A new obsession with cycling and the Giro d’Italia


Deep in the centre of Italy, one of cycling’s great races is in full swing

Michał Kwiatkowski passes spectators during stage 1 of 2012’s Giro d’Italia. Courtesy Otto Kristensen

I’m currently full of child-like excitement due to now owning a road bike, and thus I have all the baggage that comes along with child-like excitement. Along with overuse (I cycled 150 kilometres — 93 miles — in the first week) and an assumption I’m now the world’s greatest expert it also includes a nigh-on dangerous obsession with all things even vaguely related to riding a road bike. Said obsession includes reading magazines and pretending to understand the lingo while keeping an eye on the Giro d’Italia — Italy’s answer to the Tour de France — that’s currently gracing our screens.

One of the great things about cycling is it’s easy to get started — beg, borrow, or steal a bike — but the more you persevere the more you get out of it. The same goes for watching the sport. When you first gape at the cyclists doing their thing you can just enjoy the sprints or stare goggle-eyed at the suffering they endure on the mountains, but then you start to learn about pelotons, domestiques, trains, team tactics, and so on. Pretty soon you realise there’s more to this than meets the eye: it involves real intelligence, planning, and some serious strategy. I’m completely hooked.
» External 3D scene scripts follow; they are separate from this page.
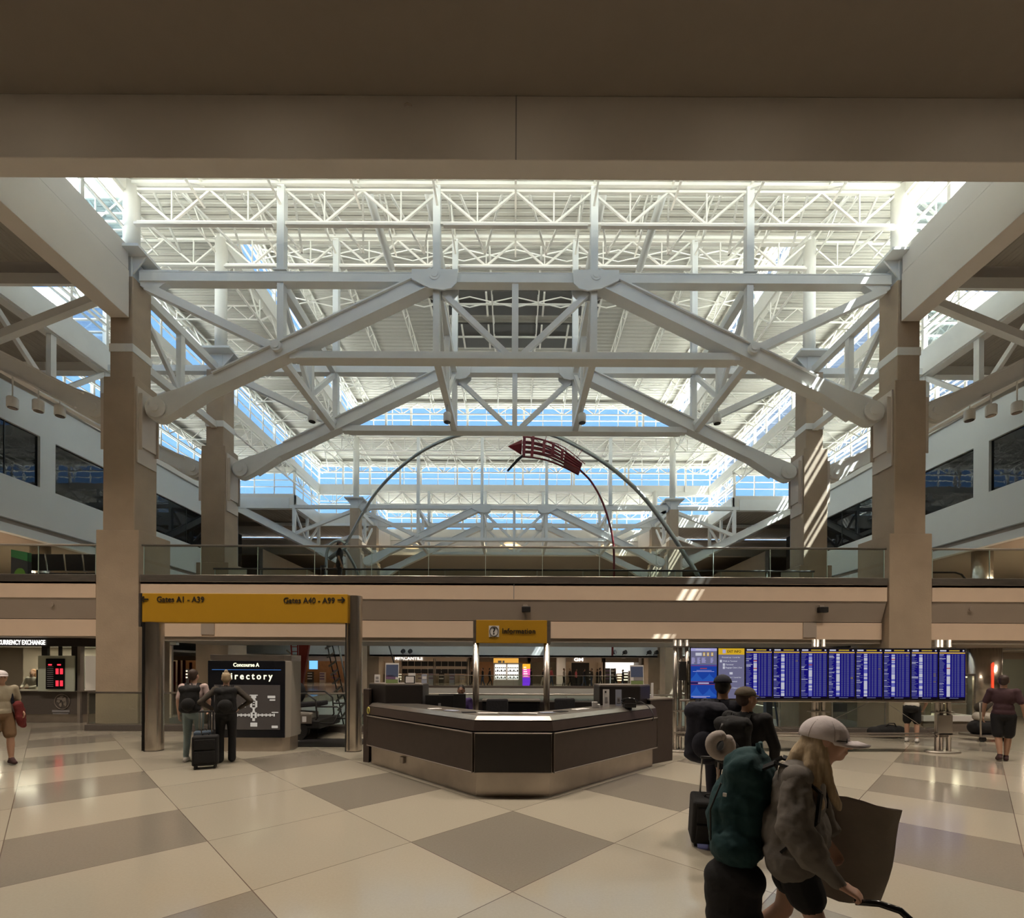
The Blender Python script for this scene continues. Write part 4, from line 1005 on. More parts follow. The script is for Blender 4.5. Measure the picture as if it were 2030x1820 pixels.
            T('Proceed down 1 Level for', .05, .58, .038, 'scr_white', 'LEFT', .47); T('Train to Terminal', .17, .66, .04, 'scr_white', 'LEFT', .31); T('Baggage Claim | Exit', .27, .79, .04, 'scr_white', 'LEFT', .36)
        if k >= 2: T2 = textmesh('screen_text', 'DEPARTURES', .03, (xi0+w_*.58, ya-.004, zi1-h_*.029), 'scr_yellow', None, depth=.0004, width=w_*.38); T2.parent = s
        if k == 0:
            for st, u, v, wd in (('Connecting Flights', .5, .028, .3), ('VISUAL PAGING', .5, .698, .2)): T3 = textmesh('screen_text', st, .03, (xi0+w_*u, ya-.005, zi1-h_*v), 'scr_white', None, depth=.0004, width=wd); T3.parent = s
    q = MB(); q.cbox((-(X1-X0)/2-.12, .12, zt-.52), (.14, .1, .42)); A(q, 'control_box', 'black', bevel=.01)
screens()

# ---- currency exchange booth
def booth():
    Y = 15.0; x1 = P(159, 1400, Y).x; x0 = -18.5; fx = -12.9
    e = empty('exchange_booth', (x1, Y, 0), 'dark currency exchange booth with lit counter windows left of the column', 'booth')
    A = lambda mb, nm, m, **k: adopt(mb.build(nm, m, **k), e)
    hz = lambda py: P(100, py, Y).z
    front = [(x0, Y), (x1, Y), (fx, Y+1.05)]
    def wallstrip(nm, z0, z1, m, o0=0, o1=.1, **k):
        q = MB(); sweep(q, front, [(o0, z0), (o0, z1), (o1, z1), (o1, z0)]); return A(q, nm, m, **k)
    wallstrip('plinth', 0, hz(1416), 'brushed_plate', .03)
    wallstrip('lower_panel', hz(1416), hz(1371), 'granite_dark')
    wallstrip('counter', hz(1371), hz(1369), 'brushed', -.08, .6)
    wallstrip('header', hz(1281.5), hz(1262)+.03, 'panel_dark', -.1, .1)
    wallstrip('glass', hz(1369), hz(1281.5), 'rail_glass', .04, .05)
    q = MB(); q.box(x0, -12.9, Y+2.6, Y+2.7, 0, 2.6); A(q, 'rear_wall', mat('booth_wall', (.50, .43, .36), .6))
    q = MB(); q.box(-15.4, -14.75, Y+2.3, Y+2.6, 0, 2.5); A(q, 'inner_door', 'grey_board')
    q = MB(); q.box(-16.95, -15.5, Y+2.3, Y+2.6, 0, 2.2); A(q, 'inner_partition', mat('booth_grey', (.20, .19, .18), .6))
    q = MB(); q.box(-16.25, -16.12, Y+2.27, Y+2.3, 1.35, 2.0); A(q, 'wall_lamp', emat('lamp_strip', (1, .9, .55), 2.2))
    q = MB(); q.box(x0, x1+.3, Y+.4, Y+2.6, 2.5, 2.56); A(q, 'inner_ceiling', 'paper_white')
    for px0, px1 in ((83, 94), (142, 159)):
        q = MB(); q.box(XY(px0, Y), XY(px1, Y), Y-.01, Y+.08, hz(1370), hz(1281)); A(q, 'mullion', 'panel_dark')
    q = MB(); q.box(XY(119-3, Y), XY(119, Y), Y-.01, Y+.08, hz(1300), hz(1281)); A(q, 'mullion', 'panel_dark')
    q = MB(); q.box(XY(155, Y), XY(161, Y), Y-.03, Y+.12, 0, hz(1281)); A(q, 'corner_post', 'trim_steel')
    # side window panel
    d = (Vector((fx, Y+1.05))-Vector((x1, Y))); 
    q = MB(); sweep(q, [(x1+d.x*.08, Y+d.y*.08), (fx, Y+1.05)], [(.02, hz(1369)), (.02, hz(1300)), (.035, hz(1300)), (.035, hz(1369))]); A(q, 'frosted_panel', mat('frosted', (.62, .56, .48), .5, emit=(1, .85, .65), estr=.12))
    o = textmesh('lettering', 'CURRENCY EXCHANGE', .21, (0, 0, 0), 'text_white', None, bold=.004, width=(XY(89, Y)-XY(-4, Y))); c = P(42.5, 1274, Y-.12); o.location = (c.x, Y-.12, c.z); adopt(o, e)
    l = bpy.data.lights.new('lamp', 'AREA'); l.shape = 'RECTANGLE'; l.size = 3.5; l.size_y = .5; l.energy = 55; l.color = (1, .86, .66); o = bpy.data.objects.new('lamp', l); C.objects.link(o); o.location = (-16, Y+1.5, 2.48); adopt(o, e)
    l = bpy.data.lights.new('lamp', 'SPOT'); l.energy = 30; l.spot_size = 1.0; l.spot_blend = .5; l.color = (1, .85, .5); o = bpy.data.objects.new('lamp', l); C.objects.link(o); o.location = (-13.45, Y+.25, 2.55); o.rotation_euler = (PI*.93, 0, 0); adopt(o, e)
    # rate board
    b = empty('rate_board', (XY(120, Y), Y-.04, hz(1371)), 'pale green exchange rate board with red numerals on the booth', 'rate board')
    bx = b.location.x; B = lambda mb, nm, m, **k: adopt(mb.build(nm, m, **k), b)
    q = MB(); q.box(XY(84.5, Y), XY(156, Y), Y-.15, Y-.11, hz(1370), hz(1300)); B(q, 'board', 'grey_board', bevel=.006)
    q = MB(); q.box(XY(102, Y), XY(138, Y), Y-.18, Y-.15, hz(1365.5), hz(1306)); B(q, 'display', 'black_gloss')
    g = MB()
    for px0 in (121.5, 130):
        for py0 in [1325.5+i*1.6*1.0 for i in range(7)]+[1349+i*1.6 for i in range(7)]:
            for j in range(2):
                a = P(px0+j*2.9, py0, Y); g.box(a.x, a.x+.04, Y-.185, Y-.18, a.z-.018, a.z)
    a = P(107, 1318, Y); g.box(a.x, a.x+.11, Y-.185, Y-.18, a.z-.02, a.z+.02); a = P(124.5, 1318, Y); g.box(a.x, a.x+.11, Y-.185, Y-.18, a.z-.02, a.z+.02)
    B(g, 'numerals', 'led_dot')
    g = MB()
    for i in range(11):
        a = P(104.5, 1322+i*3.8, Y); g.box(a.x, a.x+.2, Y-.183, Y-.18, a.z-.008, a.z+.008)
    B(g, 'row_lettering', 'art_grey')
    # globe emblem
    c = P(124, 1391, Y); g = MB(); n = 28; r = .24
    pts = [(c.x+r*math.cos(k*2*PI/n), Y-.015, c.z+r*math.sin(k*2*PI/n)) for k in range(n)]; g.tube(pts, .012, 5, closed=True)
    for dx, dz, rx, rz_ in ((-.06, .1, .1, .06), (-.11, .02, .06, .06), (.07, .06, .07, .09), (.1, -.06, .05, .09), (-.05, -.1, .05, .07), (.0, .17, .07, .03)):
        k = 9; g.prism([(c.x+dx+rx*math.cos(i*2*PI/k)*(.8+.3*((i*7) % 3)/2), c.z+dz+rz_*math.sin(i*2*PI/k)*(.8+.3*((i*5) % 3)/2)) for i in range(k)], Y-.02, Y-.005, 'y')
    A(g, 'globe_emblem', 'trim_steel')
    g = MB(); g.box(c.x-.32, c.x+.24, Y-.015, Y-.005, c.z-.34, c.z-.27); g.box(c.x-.3, c.x+.2, Y-.015, Y-.005, c.z-.40, c.z-.37); A(g, 'emblem_lettering', 'art_grey')
booth()
q = MB(); q.cbox((0, 0, .28), (.35, .03, .56)); q.cbox((0, -.02, .28), (.3, .01, .5)); o = q.build('monitor', 'black', bevel=.01); o.location = (XY(83, 15.55), 15.55, 1.13); tag(o, 'black monitor beside the clerk in the exchange booth', 'monitor')
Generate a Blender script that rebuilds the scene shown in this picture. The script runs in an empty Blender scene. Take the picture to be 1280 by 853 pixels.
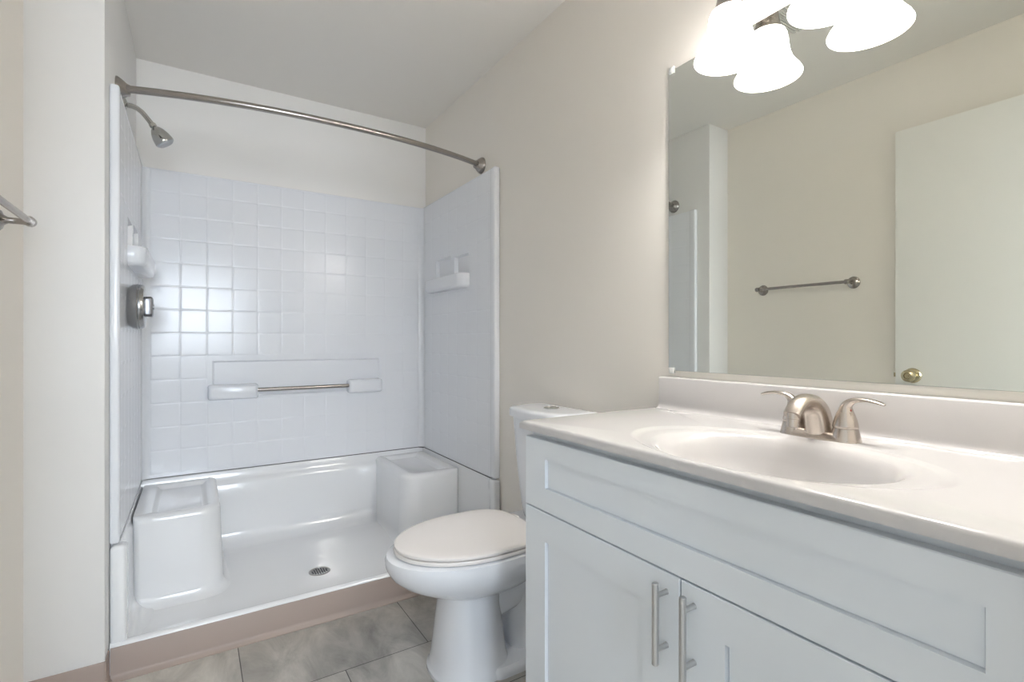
import bpy, bmesh, math, random
from mathutils import Vector, Matrix
from math import sin, cos, pi, radians
random.seed(7)
S = bpy.context.scene
COL = S.collection

# ------------------------------------------------------------------ camera, light, exposure
YAW = 32.35; CAM_H = 1.09; FPX = 628.3
cd = bpy.data.cameras.new('camera'); cam = bpy.data.objects.new('camera', cd); COL.objects.link(cam)
cam.location = (0, 0, CAM_H); cam.rotation_euler = (radians(90), 0, radians(-YAW))
cd.sensor_width = 36; cd.sensor_fit = 'HORIZONTAL'; cd.lens = FPX/1280*36; cd.clip_start = 0.02
S.camera = cam
w = bpy.data.worlds.new('sky'); S.world = w; w.use_nodes = True
bg = w.node_tree.nodes['Background']; bg.inputs[0].default_value = (0.72, 0.85, 1.0, 1); bg.inputs[1].default_value = 1.5
S.view_settings.view_transform = 'Standard'; S.view_settings.look = 'None'
S.view_settings.gamma = 1; S.view_settings.use_curve_mapping = False
S.view_settings.exposure = 1.06
S.cycles.use_denoising = True
S.cycles.max_bounces = 14; S.cycles.diffuse_bounces = 8; S.cycles.glossy_bounces = 6; S.cycles.transmission_bounces = 6
S.cycles.sample_clamp_indirect = 6
WINDOW_W = 33      # daylight through the window of the adjoining room
BULB_L = 150         # radiance of the frosted bulbs
HALL_FILL_W = 4  # power of the added fill in the hall
SHADE_L = 2.5        # the lit frosted shades

def area(name, loc, rot, sx, sy, power, col):
    l = bpy.data.lights.new(name, 'AREA'); l.shape = 'RECTANGLE'; l.size = sx; l.size_y = sy; l.energy = power; l.color = col
    o = bpy.data.objects.new(name, l); COL.objects.link(o); o.location = loc; o.rotation_euler = rot
    return o
area('window_daylight', (0.03, -2.56, 1.50), (radians(90), 0, 0), 1.0, 1.0, WINDOW_W, (0.82, 0.905, 1.0))
area('hall_fill_light', (0.1, -1.3, 2.42), (0, 0, 0), 0.5, 0.5, HALL_FILL_W, (0.70, 0.83, 1.0))  # unseen fill light added behind the camera, no known lamp there

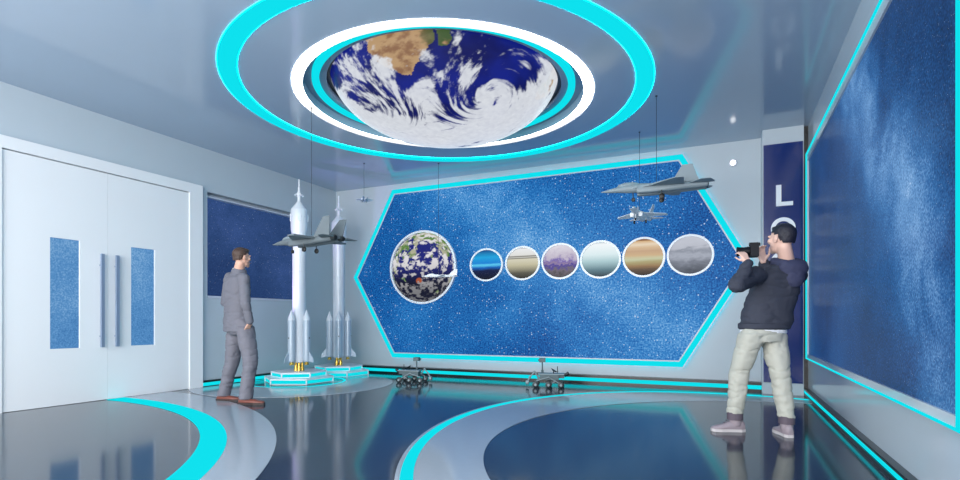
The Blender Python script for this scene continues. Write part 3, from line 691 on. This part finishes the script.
def hand(bm, wrist, d, palm_n, thumb_side, curl=.5, s=1.0):
    """wrist point, direction of fingers, palm normal (the way fingers curl), side of the thumb"""
    d = Vector(d).normalized(); n = Vector(palm_n); n = (n - d * n.dot(d)).normalized(); t = d.cross(n); t = t if t.dot(Vector(thumb_side)) > 0 else -t
    w0 = Vector(wrist)
    for k in (-1, -.33, .33, 1): capsule(bm, w0 + t * (.012 * k * s), w0 + d * .085 * s + t * (.030 * k * s), .014 * s, .0115 * s, 10)
    for k, L in ((1, .070), (.36, .080), (-.3, .075), (-.95, .060)):
        p = w0 + d * .085 * s + t * (.030 * k * s); a = curl * .5; L *= s
        for j in range(3):
            dd = d * math.cos(a) + n * math.sin(a) + t * (.06 * k); q = p + dd.normalized() * L * (.42, .32, .26)[j]
            capsule(bm, p, q, (.0095, .0088, .008)[j] * s, (.0088, .008, .007)[j] * s, 10); p = q; a += curl
    p = w0 + d * .02 * s + t * .02 * s; q = p + (d * .6 + t * .7 + n * .35).normalized() * .045 * s; capsule(bm, p, q, .0135 * s, .011 * s, 10)
    r = q + (d * .9 + t * .25 + n * .4).normalized() * .032 * s; capsule(bm, q, r, .010 * s, .009 * s, 10); capsule(bm, r, r + (d + n * .5).normalized() * .022 * s, .009 * s, .0075 * s, 10)
def head_shapes(bm, c, f, s=1.0, up=Vector((0, 0, 1))):
    """c: centre of the head; f: the way the face looks"""
    f = Vector(f).normalized(); r = f.cross(up).normalized(); u = r.cross(f)
    P = lambda x, y, z: c + (r * x + f * y + u * z) * s
    E = lambda x, y, z, a, b, cc: ellip(bm, P(x, y, z), r * a * s, f * b * s, u * cc * s)
    E(0, -.012, .028, .074, .092, .085); E(0, .018, -.01, .066, .072, .085); E(0, .03, -.062, .050, .052, .046); E(0, .07, -.093, .02, .02, .017)
    E(0, .082, .027, .052, .012, .012)                                              # brow
    loft(bm, [[P(x, y, z) for x, y, z in ((-.006, .08, .02), (.006, .08, .02), (.004, .094, .018), (-.004, .094, .018))],
              [P(x, y, z) for x, y, z in ((-.016, .078, -.026), (.016, .078, -.026), (.008, .112, -.022), (-.008, .112, -.022))]])
    E(0, .104, -.022, .010, .012, .009); E(.011, .093, -.026, .007, .010, .007); E(-.011, .093, -.026, .007, .010, .007)
    E(0, .058, -.058, .034, .034, .034); E(0, .052, -.078, .036, .036, .026)        # muzzle and chin
    E(0, .084, -.055, .022, .012, .007); E(0, .082, -.064, .019, .011, .007)         # lips
    for k in (-1, 1):
        E(.045 * k, .06, -.012, .022, .022, .02)                                    # cheek
        E(.076 * k, -.004, -.004, .008, .019, .030); E(.082 * k, -.012, .004, .006, .016, .024)  # ear
    return P, r, f, u
def eyes(parent, P, r, f, u, s=1.0):
    for k in (-1, 1):
        e = obj('eye', ellip(B(), P(.031 * k, .081, .002), r * .012 * s, f * .008 * s, u * .006 * s, 12), M['eyew'], parent, smooth=True)
        obj('iris', ellip(B(), P(.031 * k, .087, .002), r * .0055 * s, f * .004 * s, u * .0055 * s, 10), M['eye'], e, smooth=True)
        obj('eyebrow', ellip(B(), P(.031 * k, .085, .022), r * .018 * s, f * .005 * s, u * .004 * s, 10), M['hairb'], parent, smooth=True)
    obj('lips', ellip(B(), P(0, .089, -.060), r * .021 * s, f * .009 * s, u * .007 * s, 12), M['lips'], parent, smooth=True)

# --- man in the grey suit
man = thing('person', 'man in grey suit and brown shoes standing with hand in pocket, looking at the display', 'person')
cF = Vector((math.cos(math.radians(80)), math.sin(math.radians(80)), 0)); cR = Vector((cF.y, -cF.x, 0)); UP = Vector((0, 0, 1))
hF = Vector((math.cos(math.radians(78)), math.sin(math.radians(78)), .02))
hc = at(242, 258.0, 6.1); neckb = at(238.5, 272.5, 6.12)
shR, shL = at(243.5, 278.5, 5.97), at(230, 278, 6.27)
elR, wrR = at(245.5, 303.5, 5.88), at(249.5, 320.5, 5.93)
elL, wrL = at(225.5, 303, 6.33), at(239, 314, 6.2)
hiR, hiL = at(244.5, 329, 6.04), at(236.5, 328.5, 6.18)
knR, knL = at(251, 361, 5.96), at(232.5, 360, 6.2)
anR, anL = at(245.5, 395, 5.95), at(223.5, 393, 6.22)
chest = at(236.5, 290, 6.12); waist = at(237, 309, 6.12); pelvis = at(239, 325, 6.1)
fdR = (at(266, 405, 5.93) - at(243, 404, 5.97)); fdR.z = 0; fdR.normalize(); fdL = fdR.copy()
anR.z = .085; anL.z = .085
b = B()
P, r_, f_, u_ = head_shapes(b, hc, hF, .96)
capsule(b, hc + Vector((0, 0, -.06)) - hF * .02, neckb, .052, .060)
loft(b, [ring3(neckb, cR, cF, .07, .06), ring3(neckb - UP * .09, cR, cF, .12, .06), ring3(chest, cR, cF, .14, .08), ring3(waist, cR, cF, .12, .08), ring3(pelvis + UP * .05, cR, cF, .11, .07), ring3(pelvis - UP * .02, cR, cF, .09, .06)])
chain(b, [shR, elR, wrR], [.045, .036, .026]); chain(b, [shL, elL, wrL], [.045, .036, .026])
chain(b, [hiR, knR, anR], [.055, .042, .032]); chain(b, [hiL, knL, anL], [.055, .042, .032])
for an, fd in ((anR, fdR), (anL, fdL)): capsule(b, an - UP * .02, an + fd * .10 - UP * .052, .024, .016)
hand(b, wrR + (wrR - elR).normalized() * .02, (-UP * .9 - cR * .6), -cR, cF, .4, .85); hand(b, wrL, (cF * .3 - UP * .6 + cR * .3), cR, cF, .9, .9)
body = fuse('body', b, .006, M['skin'], man, 3)
eyes(man, P, r_, f_, u_, .96)
b = B()
PH = lambda x, y, z: hc + (r_ * x + f_ * y + u_ * z) * .96
ellip(b, PH(0, -.018, .040), r_ * .080, f_ * .094, u_ * .084); ellip(b, PH(0, .022, .088), r_ * .06, f_ * .066, u_ * .030); ellip(b, PH(0, -.052, -.005), r_ * .066, f_ * .052, u_ * .058)
hair = fuse('hair', b, .006, M['hairb'], man, 2, .003, 60)
# trim the hair off the face: keep only what is behind a slanting plane
def trim(o, fn):
    bm = bmesh.new(); bm.from_mesh(o.data); bmesh.ops.delete(bm, geom=[v for v in bm.verts if fn(v.co)], context='VERTS'); bm.to_mesh(o.data); bm.free()
def hairline(c, s=1.0):
    def fn(p):
        q = (p - c) / s; x, y, z = q.dot(r_), q.dot(f_), q.dot(u_)
        return (y > .068 and z < .075) or (y > .012 and z < .048) or (y > -.022 and z < .03) or (z < -.035) or (-.03 < y and z < .0) or (y > -.05 and z < -.02)
    return fn
trim(hair, hairline(hc, .96))
# jacket
b = B(); CH = []
hem = at(238.5, 332, 6.11)
loft(b, [ring3(neckb + UP * .012, cR, cF, .062, .058), ring3(neckb - UP * .03, cR, cF, .12, .078), ring3((shR + shL) / 2 + UP * .0, cR, cF, .195, .105), ring3(chest, cR, cF, .185, .125), ring3(waist, cR, cF, .165, .118), ring3(waist - UP * .12, cR, cF, .180, .128), ring3(hem, cR, cF, .190, .138)])
ellip(b, shR, cR * .075, cF * .07, UP * .06); ellip(b, shL, cR * .075, cF * .07, UP * .06)
chain(b, [shR, shR.lerp(elR, .5), elR, elR.lerp(wrR, .5), wrR + (wrR - elR) * .02], [.068, .063, .056, .052, .045]); chain(b, [shL, elL, wrL], [.068, .056, .045])
fuse('jacket', b, .009, M['suit'], man, 3, .018, 12)
# collar ring of shirt
b = B(); cc = neckb + UP * .018 + cF * .005
band(b, ring3(cc, cR, cF, .066, .064), ring3(cc, cR, cF, .058, .056), (0, 0, .03)); obj('shirt_collar', b, M['shirt'], man, smooth=True)
b = B()
band(b, ring3(cc - UP * .03, cR, cF, .085, .08), ring3(cc + UP * .004, cR, cF, .070, .067), (0, 0, .022)); obj('jacket_collar', b, M['suit'], man, smooth=True)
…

If you’re still nodding in agreement (as opposed to nodding off) you might like this short video from Team IG Sigma Sport explaining some of what would have been going through the cyclists’ heads during the 255 kilometres (158 miles) that made up today’s stage 11.

The Giro continues on British Eurosport until Sunday, May 27th, and then we’ll have but one frustrating month until the Tour de France starts. And then cycling at the Olympics. And then the Tour of Britain. And then … well it’ll be winter by then and time to hibernate. You remember winter, don’t you? In Scotland it’s just like spring and summer, only with less rain.